### [Given instruction]
Transcribe the stretch of entries below from the line with "448 on. More parts follow." through the line with "tag(a.build('pipe_riser', m_redpipe), 'short", exactly and with both ends included; leave out all other lines.

### [The input]
______

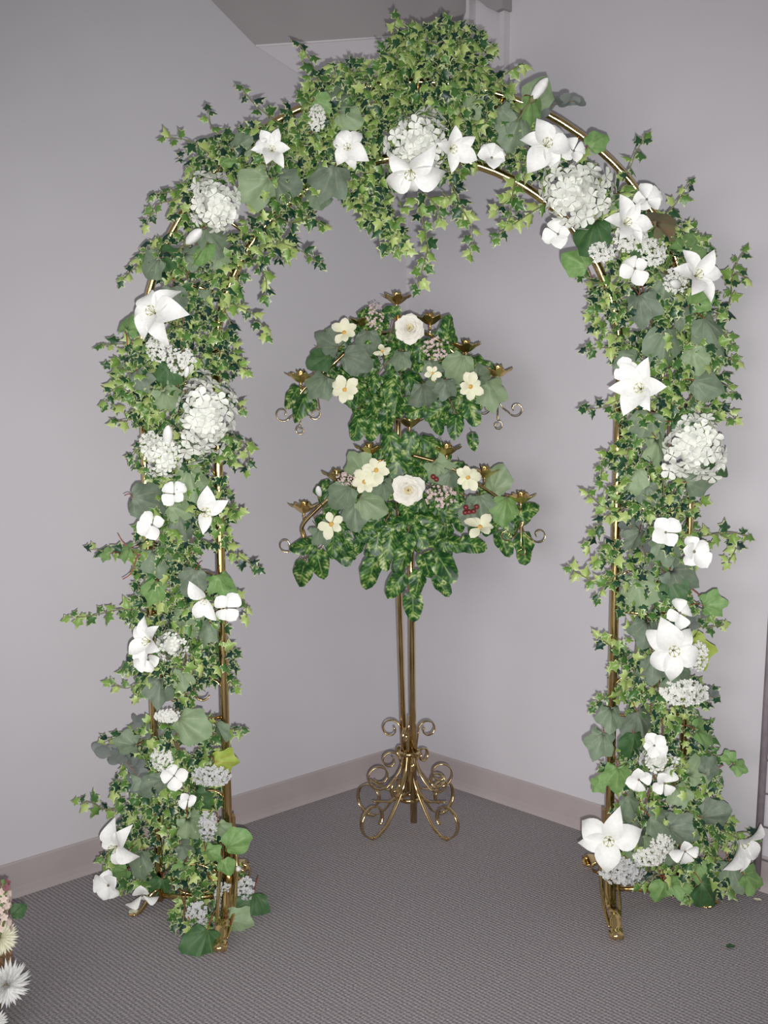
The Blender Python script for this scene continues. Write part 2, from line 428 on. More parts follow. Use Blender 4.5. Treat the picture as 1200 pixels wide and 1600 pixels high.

______

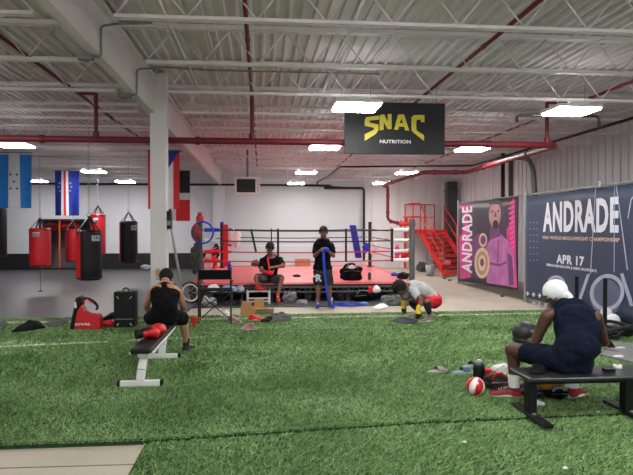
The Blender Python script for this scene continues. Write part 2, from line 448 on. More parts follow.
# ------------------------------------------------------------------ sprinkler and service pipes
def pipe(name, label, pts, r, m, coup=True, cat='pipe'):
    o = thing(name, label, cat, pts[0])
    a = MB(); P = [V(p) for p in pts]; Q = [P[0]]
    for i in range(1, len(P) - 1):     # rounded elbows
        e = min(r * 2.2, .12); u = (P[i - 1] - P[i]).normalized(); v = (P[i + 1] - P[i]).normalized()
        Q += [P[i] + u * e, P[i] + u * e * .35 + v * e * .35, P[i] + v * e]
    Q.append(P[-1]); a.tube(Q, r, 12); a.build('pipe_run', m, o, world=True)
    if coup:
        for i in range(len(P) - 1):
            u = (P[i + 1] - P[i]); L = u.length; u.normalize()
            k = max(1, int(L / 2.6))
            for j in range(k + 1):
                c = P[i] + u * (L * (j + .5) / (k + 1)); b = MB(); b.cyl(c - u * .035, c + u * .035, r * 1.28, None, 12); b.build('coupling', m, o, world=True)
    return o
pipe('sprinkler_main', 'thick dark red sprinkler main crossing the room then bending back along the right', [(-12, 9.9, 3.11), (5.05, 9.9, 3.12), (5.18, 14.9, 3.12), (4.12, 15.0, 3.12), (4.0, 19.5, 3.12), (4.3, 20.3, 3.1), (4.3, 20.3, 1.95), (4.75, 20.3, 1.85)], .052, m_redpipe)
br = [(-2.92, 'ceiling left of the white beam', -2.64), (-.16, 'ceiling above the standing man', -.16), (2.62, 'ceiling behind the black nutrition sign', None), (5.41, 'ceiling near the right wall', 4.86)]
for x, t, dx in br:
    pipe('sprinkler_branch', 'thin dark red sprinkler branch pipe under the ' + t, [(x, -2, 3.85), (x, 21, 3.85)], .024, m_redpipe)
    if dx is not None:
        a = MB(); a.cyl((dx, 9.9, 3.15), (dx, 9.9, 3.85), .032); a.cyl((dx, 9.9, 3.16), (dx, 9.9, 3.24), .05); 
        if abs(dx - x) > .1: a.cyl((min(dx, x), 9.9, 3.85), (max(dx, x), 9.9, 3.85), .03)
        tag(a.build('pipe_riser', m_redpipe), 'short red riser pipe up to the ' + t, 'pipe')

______

### [Solution for this exercise]
The Blender Python script for this scene continues. Write part 2, from line 448 on. More parts follow.
# ------------------------------------------------------------------ sprinkler and service pipes
def pipe(name, label, pts, r, m, coup=True, cat='pipe'):
    o = thing(name, label, cat, pts[0])
    a = MB(); P = [V(p) for p in pts]; Q = [P[0]]
    for i in range(1, len(P) - 1):     # rounded elbows
        e = min(r * 2.2, .12); u = (P[i - 1] - P[i]).normalized(); v = (P[i + 1] - P[i]).normalized()
        Q += [P[i] + u * e, P[i] + u * e * .35 + v * e * .35, P[i] + v * e]
    Q.append(P[-1]); a.tube(Q, r, 12); a.build('pipe_run', m, o, world=True)
    if coup:
        for i in range(len(P) - 1):
            u = (P[i + 1] - P[i]); L = u.length; u.normalize()
            k = max(1, int(L / 2.6))
            for j in range(k + 1):
                c = P[i] + u * (L * (j + .5) / (k + 1)); b = MB(); b.cyl(c - u * .035, c + u * .035, r * 1.28, None, 12); b.build('coupling', m, o, world=True)
    return o
pipe('sprinkler_main', 'thick dark red sprinkler main crossing the room then bending back along the right', [(-12, 9.9, 3.11), (5.05, 9.9, 3.12), (5.18, 14.9, 3.12), (4.12, 15.0, 3.12), (4.0, 19.5, 3.12), (4.3, 20.3, 3.1), (4.3, 20.3, 1.95), (4.75, 20.3, 1.85)], .052, m_redpipe)
br = [(-2.92, 'ceiling left of the white beam', -2.64), (-.16, 'ceiling above the standing man', -.16), (2.62, 'ceiling behind the black nutrition sign', None), (5.41, 'ceiling near the right wall', 4.86)]
for x, t, dx in br:
    pipe('sprinkler_branch', 'thin dark red sprinkler branch pipe under the ' + t, [(x, -2, 3.85), (x, 21, 3.85)], .024, m_redpipe)
    if dx is not None:
        a = MB(); a.cyl((dx, 9.9, 3.15), (dx, 9.9, 3.85), .032); a.cyl((dx, 9.9, 3.16), (dx, 9.9, 3.24), .05); 
        if abs(dx - x) > .1: a.cyl((min(dx, x), 9.9, 3.85), (max(dx, x), 9.9, 3.85), .03)
        tag(a.build('pipe_riser', m_redpipe), 'short red riser pipe up to the ' + t, 'pipe')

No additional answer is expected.